La Suprema Corte è recentemente tornata sul tema dell’abuso del diritto, chiarendo che la domanda di preconcordato (con effetto protettivo del patrimonio del debitore da azioni esecutive, pur se non accompagnata dal piano di concordato) è inammissibile se meramente dilatoria.
Lo strumento del concordato, anche “in bianco”, funzionale al risanamento del debito aziendale, non può infatti essere piegato dall’imprenditore al perseguimento di finalità confliggenti con quelle del legislatore.

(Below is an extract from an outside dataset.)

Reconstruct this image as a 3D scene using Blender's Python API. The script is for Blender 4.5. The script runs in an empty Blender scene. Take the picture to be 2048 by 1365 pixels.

Pronuncia condivisibile e da salutare con favore; peccato però per i molti paletti posti alla valutazione degli indici di abusività: per la Corte sono infatti neutri, in sé, i tempi di presentazione della domanda di preconcordato, la richiesta del termine di 60 giorno per il successivo deposito del piano, ed infine la mancanza di indicazioni operative a corredo della domanda. Considerato che la fase preconcordataria si svolge quasi sempre in assenza di contraddittorio con i creditori, poteva essere questa l’occasione per individuare tempestivi indici di abusività, superando una lettura del dato normativo formalmente ineccepibile, ma che non tiene conto del concreto ed ordinario svolgimento delle procedure in esame.